#### [The problem]
All the data should be repeated exactly. Any image in it is left out.

#### [Data entries]
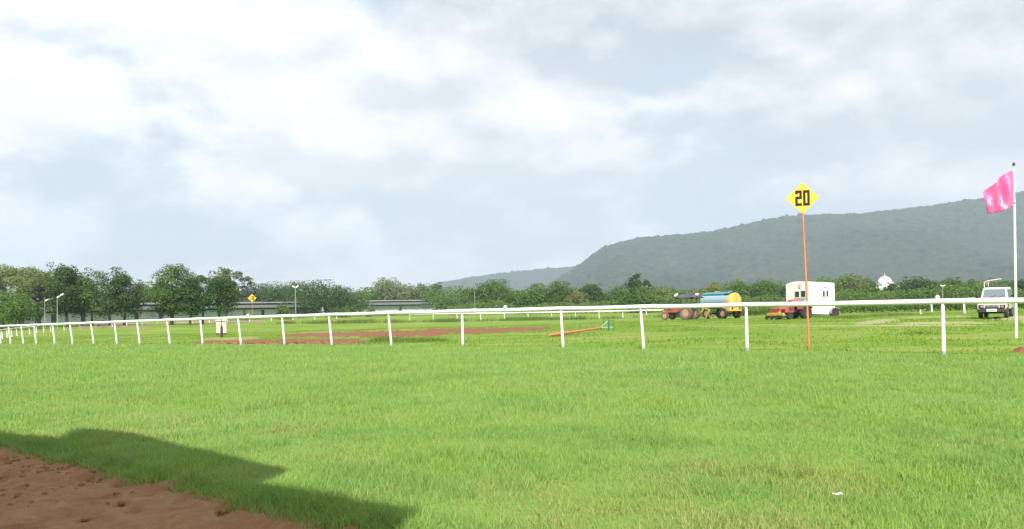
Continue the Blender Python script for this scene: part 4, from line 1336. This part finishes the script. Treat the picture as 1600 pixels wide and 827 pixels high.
# sagging tarp canopy
cv, cf = [], []
rr_ = random.Random(5)
for j in range(9):
    for i in range(7):
        x_, y_ = -.85 + i * 1.7 / 6, -.25 + j * 2.3 / 8
        e_ = min(i, 6 - i, j, 8 - j)
        cv.append((x_, y_, 2.34 - (.28 if e_ == 0 else 0) + .10 * math.sin(i * 1.3) * math.cos(j * .9) + rr_.uniform(-.05, .05)))
for j in range(8):
    for i in range(6):
        a_ = j * 7 + i
        cf.append((a_, a_ + 1, a_ + 8, a_ + 7))
cn = mesh_np('canopy', np.array(cv), np.array(cf), TARP, T)
mm = cn.modifiers.new('thickness', 'SOLIDIFY')
mm.thickness = .09
MB().box((.2, -.30, 2.34), (.7, .22, .18), (0, .2, .3), .05).box((.5, 2.02, 2.36), (.3, .2, .16), (0, .3, -.3), .04).build('white_sack', WHITEP, T)
MB().tube([(-.5, 1.45, 1.35), (.2, 1.6, 1.0), (.5, 1.62, 1.3)], .05, 6).build('hose', TEAL, T)

# --- tank trailer
q = ground(1126, d)
root = empty('tank_trailer', q, bearing_rot(1126, -138), 'blue water tank trailer with a yellow round end and black wheels', 'trailer')
T = root
zc, r_, Lh = 1.66, .74, 1.95
prof = []
for k_ in range(7):
    a_ = k_ / 6 * PI / 2
    prof.append((-Lh - .35 * math.cos(a_) * 1.0, r_ * math.sin(a_) + .01))
prof += [(-Lh + .1, r_), (Lh - .36, r_)]
MB().lathe(prof, (0, 0, zc), 'Y', 36).build('tank', TANKB, T, True)
MB().lathe([(Lh - .36, r_ * 1.012), (Lh, r_ * 1.012), (Lh + .05, r_ * .9), (Lh + .10, r_ * .5), (Lh + .11, .01)], (0, 0, zc), 'Y', 36).build('tank_end', TANKY, T, True)
MB().box((0, Lh + .105, zc), (.05, .02, r_ * 1.7)).build('end_seam', DARK, T)
MB().box((0, 1.45, .92), (1.40, 1.1, .40), bev=.03).build('rear_box', TANKY, T)
# crumpled teal sheet and hoses lying along the tank top
sv, sf = [], []
for j in range(22):
    for i in range(9):
        a_ = PI / 2 + (-.75 + i * .19)
        yy = -Lh - .1 + j * (2 * Lh) / 21
        rr2 = r_ + .035 + .05 * abs(math.sin(j * 1.7 + i * 1.1)) + rr_.uniform(0, .03) + (.08 if j > 17 else 0)
        sv.append((rr2 * math.cos(a_), yy, zc + rr2 * math.sin(a_)))
for j in range(21):
    for i in range(8):
        a_ = j * 9 + i
        sf.append((a_, a_ + 1, a_ + 10, a_ + 9))
sh = mesh_np('top_sheet', np.array(sv), np.array(sf), TEAL, T, True)
sh.modifiers.new('thickness', 'SOLIDIFY').thickness = .02
MB().lathe([(0, .24), (.16, .24), (.18, .18)], (0, -.4, zc + r_ - .02), 'Z', 16).build('hatch', TANKB, T)
MB().box((-.45, 0, .98), (.12, 4.2, .16)).box((.45, 0, .98), (.12, 4.2, .16)).box((0, -1.9, .98), (1.0, .12, .14)).box((0, .2, .98), (1.0, .12, .14)).build('chassis', DARK, T)
for yy in (-1.4, -.2, 1.0):
    MB().prism([(yy, 1.06), (yy + .12, 1.06), (yy + .12, 1.25), (yy, 1.25)], -.6, .6).build('saddle', DARK, T)
MB().tube([(0, -2.0, .95), (0, -3.2, .75), (0, -3.9, .62)], .06, 8).tube([(.4, -2.0, .95), (0, -3.2, .75)], .04, 8).tube([(-.4, -2.0, .95), (0, -3.2, .75)], .04, 8).build('drawbar', DARK, T)
for yy in (-1.0, 1.25):
    MB().tube([(-.9, yy, .5), (.9, yy, .5)], .06, 8).build('axle', DARK, T)
    for sx in (-1, 1):
        wheel(T, (sx * .82, yy, .5), .5, .30, RUBBER, MUDRIM)
MB().tube([(.3, -2.2, 1.6), (.4, -2.6, 1.2), (.2, -2.9, .9), (.1, -2.4, .8)], .05, 6).build('hose', TEAL, T)

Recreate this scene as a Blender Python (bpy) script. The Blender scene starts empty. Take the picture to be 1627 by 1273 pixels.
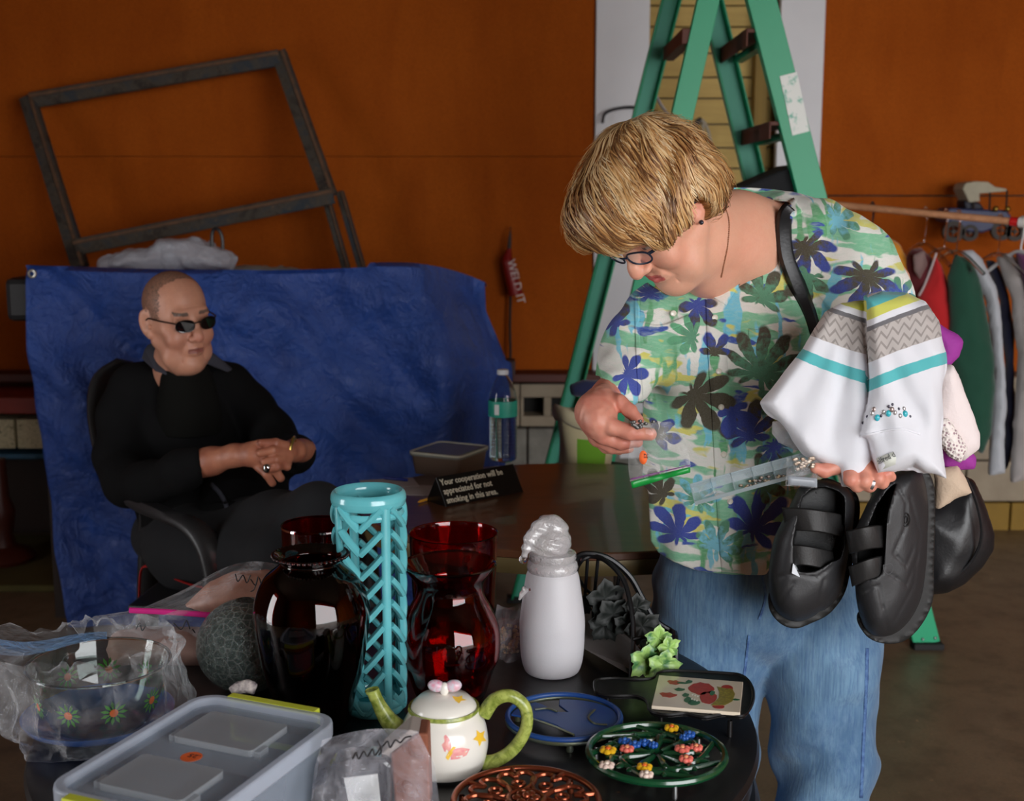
import bpy, bmesh, math, random
import numpy as np
from mathutils import Vector, Matrix
import openvdb as vdb
SC = bpy.context.scene
COL = SC.collection
PI = math.pi
# ---------------------------------------------------------------- camera
F = 2000.0; CX, CY = 813.5, 636.5; H = 1.40; PITCH = math.radians(9.0)
cam_d = bpy.data.cameras.new('camera'); cam = bpy.data.objects.new('camera', cam_d); COL.objects.link(cam)
cam.location = (0, 0, H); cam.rotation_euler = (PI/2 - PITCH, 0, 0)
cam_d.sensor_width = 36; cam_d.lens = F/1627*36
cam_d.clip_start = .05; cam_d.clip_end = 200
cam_d.dof.use_dof = True; cam_d.dof.focus_distance = 2.15; cam_d.dof.aperture_fstop = 5.0
SC.camera = cam
# ---------------------------------------------------------------- sky, light and exposure
w = bpy.data.worlds.new('sky'); SC.world = w; w.use_nodes = True
w.node_tree.nodes['Background'].inputs[0].default_value = (.97, .98, 1.0, 1)
w.node_tree.nodes['Background'].inputs[1].default_value = 9.6
def area(name, loc, rot, sx, sy, power, col=(1, 1, 1), portal=False):
    d = bpy.data.lights.new(name, 'AREA'); d.shape = 'RECTANGLE'; d.size = sx; d.size_y = sy; d.energy = power; d.color = col
    if portal: d.cycles.is_portal = True
    o = bpy.data.objects.new(name, d); COL.objects.link(o); o.location = loc; o.rotation_euler = rot
    return o
OPX0, OPX1, OPZ = .7, 5.0, 2.5        # the wide roll-up door behind the camera
OPY = -1.5
area('door_daylight', ((OPX0+OPX1)/2, OPY, OPZ/2), (PI/2, 0, 0), OPX1-OPX0, OPZ, 1, portal=True)
area('side_daylight', (-3.35, 1.25, 1.05), (PI/2, 0, -PI/2), .8, 2.1, 1, portal=True)
SC.view_settings.view_transform = 'Standard'; SC.view_settings.look = 'None'
SC.view_settings.gamma = 1; SC.view_settings.use_curve_mapping = False
SC.view_settings.exposure = 0.0
SC.cycles.max_bounces = 10; SC.cycles.transparent_max_bounces = 24; SC.cycles.transmission_bounces = 10
SC.cycles.diffuse_bounces = 5; SC.cycles.glossy_bounces = 4; SC.cycles.caustics_reflective = False
SC.cycles.sample_clamp_indirect = 4.0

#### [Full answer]
Continue the Blender Python script for this scene: part 4, from line 1336. This part finishes the script. Treat the picture as 1600 pixels wide and 827 pixels high.
# sagging tarp canopy
cv, cf = [], []
rr_ = random.Random(5)
for j in range(9):
    for i in range(7):
        x_, y_ = -.85 + i * 1.7 / 6, -.25 + j * 2.3 / 8
        e_ = min(i, 6 - i, j, 8 - j)
        cv.append((x_, y_, 2.34 - (.28 if e_ == 0 else 0) + .10 * math.sin(i * 1.3) * math.cos(j * .9) + rr_.uniform(-.05, .05)))
for j in range(8):
    for i in range(6):
        a_ = j * 7 + i
        cf.append((a_, a_ + 1, a_ + 8, a_ + 7))
cn = mesh_np('canopy', np.array(cv), np.array(cf), TARP, T)
mm = cn.modifiers.new('thickness', 'SOLIDIFY')
mm.thickness = .09
MB().box((.2, -.30, 2.34), (.7, .22, .18), (0, .2, .3), .05).box((.5, 2.02, 2.36), (.3, .2, .16), (0, .3, -.3), .04).build('white_sack', WHITEP, T)
MB().tube([(-.5, 1.45, 1.35), (.2, 1.6, 1.0), (.5, 1.62, 1.3)], .05, 6).build('hose', TEAL, T)

# --- tank trailer
q = ground(1126, d)
root = empty('tank_trailer', q, bearing_rot(1126, -138), 'blue water tank trailer with a yellow round end and black wheels', 'trailer')
T = root
zc, r_, Lh = 1.66, .74, 1.95
prof = []
for k_ in range(7):
    a_ = k_ / 6 * PI / 2
    prof.append((-Lh - .35 * math.cos(a_) * 1.0, r_ * math.sin(a_) + .01))
prof += [(-Lh + .1, r_), (Lh - .36, r_)]
MB().lathe(prof, (0, 0, zc), 'Y', 36).build('tank', TANKB, T, True)
MB().lathe([(Lh - .36, r_ * 1.012), (Lh, r_ * 1.012), (Lh + .05, r_ * .9), (Lh + .10, r_ * .5), (Lh + .11, .01)], (0, 0, zc), 'Y', 36).build('tank_end', TANKY, T, True)
MB().box((0, Lh + .105, zc), (.05, .02, r_ * 1.7)).build('end_seam', DARK, T)
MB().box((0, 1.45, .92), (1.40, 1.1, .40), bev=.03).build('rear_box', TANKY, T)
# crumpled teal sheet and hoses lying along the tank top
sv, sf = [], []
for j in range(22):
    for i in range(9):
        a_ = PI / 2 + (-.75 + i * .19)
        yy = -Lh - .1 + j * (2 * Lh) / 21
        rr2 = r_ + .035 + .05 * abs(math.sin(j * 1.7 + i * 1.1)) + rr_.uniform(0, .03) + (.08 if j > 17 else 0)
        sv.append((rr2 * math.cos(a_), yy, zc + rr2 * math.sin(a_)))
for j in range(21):
    for i in range(8):
        a_ = j * 9 + i
        sf.append((a_, a_ + 1, a_ + 10, a_ + 9))
sh = mesh_np('top_sheet', np.array(sv), np.array(sf), TEAL, T, True)
sh.modifiers.new('thickness', 'SOLIDIFY').thickness = .02
MB().lathe([(0, .24), (.16, .24), (.18, .18)], (0, -.4, zc + r_ - .02), 'Z', 16).build('hatch', TANKB, T)
MB().box((-.45, 0, .98), (.12, 4.2, .16)).box((.45, 0, .98), (.12, 4.2, .16)).box((0, -1.9, .98), (1.0, .12, .14)).box((0, .2, .98), (1.0, .12, .14)).build('chassis', DARK, T)
for yy in (-1.4, -.2, 1.0):
    MB().prism([(yy, 1.06), (yy + .12, 1.06), (yy + .12, 1.25), (yy, 1.25)], -.6, .6).build('saddle', DARK, T)
MB().tube([(0, -2.0, .95), (0, -3.2, .75), (0, -3.9, .62)], .06, 8).tube([(.4, -2.0, .95), (0, -3.2, .75)], .04, 8).tube([(-.4, -2.0, .95), (0, -3.2, .75)], .04, 8).build('drawbar', DARK, T)
for yy in (-1.0, 1.25):
    MB().tube([(-.9, yy, .5), (.9, yy, .5)], .06, 8).build('axle', DARK, T)
    for sx in (-1, 1):
        wheel(T, (sx * .82, yy, .5), .5, .30, RUBBER, MUDRIM)
MB().tube([(.3, -2.2, 1.6), (.4, -2.6, 1.2), (.2, -2.9, .9), (.1, -2.4, .8)], .05, 6).build('hose', TEAL, T)

Recreate this scene as a Blender Python (bpy) script. The Blender scene starts empty. Take the picture to be 1627 by 1273 pixels.
import bpy, bmesh, math, random
import numpy as np
from mathutils import Vector, Matrix
import openvdb as vdb
SC = bpy.context.scene
COL = SC.collection
PI = math.pi
# ---------------------------------------------------------------- camera
F = 2000.0; CX, CY = 813.5, 636.5; H = 1.40; PITCH = math.radians(9.0)
cam_d = bpy.data.cameras.new('camera'); cam = bpy.data.objects.new('camera', cam_d); COL.objects.link(cam)
cam.location = (0, 0, H); cam.rotation_euler = (PI/2 - PITCH, 0, 0)
cam_d.sensor_width = 36; cam_d.lens = F/1627*36
cam_d.clip_start = .05; cam_d.clip_end = 200
cam_d.dof.use_dof = True; cam_d.dof.focus_distance = 2.15; cam_d.dof.aperture_fstop = 5.0
SC.camera = cam
# ---------------------------------------------------------------- sky, light and exposure
w = bpy.data.worlds.new('sky'); SC.world = w; w.use_nodes = True
w.node_tree.nodes['Background'].inputs[0].default_value = (.97, .98, 1.0, 1)
w.node_tree.nodes['Background'].inputs[1].default_value = 9.6
def area(name, loc, rot, sx, sy, power, col=(1, 1, 1), portal=False):
    d = bpy.data.lights.new(name, 'AREA'); d.shape = 'RECTANGLE'; d.size = sx; d.size_y = sy; d.energy = power; d.color = col
    if portal: d.cycles.is_portal = True
    o = bpy.data.objects.new(name, d); COL.objects.link(o); o.location = loc; o.rotation_euler = rot
    return o
OPX0, OPX1, OPZ = .7, 5.0, 2.5        # the wide roll-up door behind the camera
OPY = -1.5
area('door_daylight', ((OPX0+OPX1)/2, OPY, OPZ/2), (PI/2, 0, 0), OPX1-OPX0, OPZ, 1, portal=True)
area('side_daylight', (-3.35, 1.25, 1.05), (PI/2, 0, -PI/2), .8, 2.1, 1, portal=True)
SC.view_settings.view_transform = 'Standard'; SC.view_settings.look = 'None'
SC.view_settings.gamma = 1; SC.view_settings.use_curve_mapping = False
SC.view_settings.exposure = 0.0
SC.cycles.max_bounces = 10; SC.cycles.transparent_max_bounces = 24; SC.cycles.transmission_bounces = 10
SC.cycles.diffuse_bounces = 5; SC.cycles.glossy_bounces = 4; SC.cycles.caustics_reflective = False
SC.cycles.sample_clamp_indirect = 4.0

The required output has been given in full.